Tied in knots

Tied in knots

Q. My new business will require me to wear a tie which I haven’t done in over a decade. Which one is really the appropriate tie and knot today? I don’t trust checking online, where I think everyone will just list their favorite; that may or may not seem right to others.

A. It is smart not to assume that ties and fashion have changed over the decades. They have and they haven’t. Although the swing of the style pendulum persuades some fashion-conscious men to vary their tie widths radically, in the world’s top executive suites, ties remain a relatively consistent 3¼ inches wide. If you like them a bit narrower or if you have inherited some that are slightly wider, don’t feel you cannot wear them. Still, the finest ties available, those made in France by Hermes, have always been that same safe 3¼ inch width.

As to knots, there are not certain knots for certain types of ties, but there are certain knots for certain types of shirt collars as well as for certain types of men. Then, too, there are knots that are no longer in style and better not used at all.

Your collar shape and size largely determine the kind of knot you will tie. A standard collar, one with button-down points or with straight points (and no spread) are best with what is known as the four-in-hand knot. That’s the knot that most conservative dressers have been tying all their lives. It suits the newer smaller collars, and it is almost a requirement for button-down collar shirts. Some men dislike this knot they think of it as “crooked,” because it is always slightly askew.

Fenton fashion ties

The symmetrical full-Windsor knot is out of style and out of proportion for today’s narrower ties. Back when ties approached 4 inches in width, the full-Windsor worked, but now it looks really dated.

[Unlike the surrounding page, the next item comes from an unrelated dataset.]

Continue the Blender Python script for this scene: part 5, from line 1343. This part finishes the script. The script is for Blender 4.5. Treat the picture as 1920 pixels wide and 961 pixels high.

For those men who like spread collars, the space between the points needs more knot than a four-in-hand provides. If you have ever noticed a guy with a skimpy knot lost in the gaping space of a wide-spread collar, you know how strange it looks. Thus, the popular half-Windsor knot.

The half-Windsor has the same nicely symmetrical triangle shape as the full-Windsor, but without the bulk. Directions for how to tie the various knots are easily found online. Never wear a childish tie with a pre-tied knot.

Whichever knot you choose, I urge you to include the indentation (called “the dimple”) just below the knot. A dimple makes a big difference. When it is missing, the effect is not quite polished.

The knot you tie not only depends on the shirt’s collar, but also on the individual wearer. More conservative traditionalists are likely to choose the four-in-hand, while the sharper, more style-aware dresser often prefers the half-Windsor. Some knowledgeable dressers choose the four-in-hand to go with their casual sports jackets and the half-Windsor when dressing more formally in a suit.

Since you will be spending money on new ties and since nice ties can be expensive, it is important to  keep them in good condition so they will last.

  • Always untie a necktie; tugging and sliding the knot to loosen it invariably injures the fabric. It also helps to wash your hands before untying a tie. Everyday living – even reading the newspaper – leaves deposits on your fingers that will soil your favorite tie. Hang your ties on a rack to keep them from creasing. Knit ties are the exception; they should be rolled loosely, and kept in a drawer.
  • Do not just send soiled or stained ties to your local dry cleaner. Try a spot remover, but if the stain is beyond such simple help, look for a professional tie-cleaning specialist.
    Remember, for a professional man, a tie is a tool; it needs to be chosen well and cared for.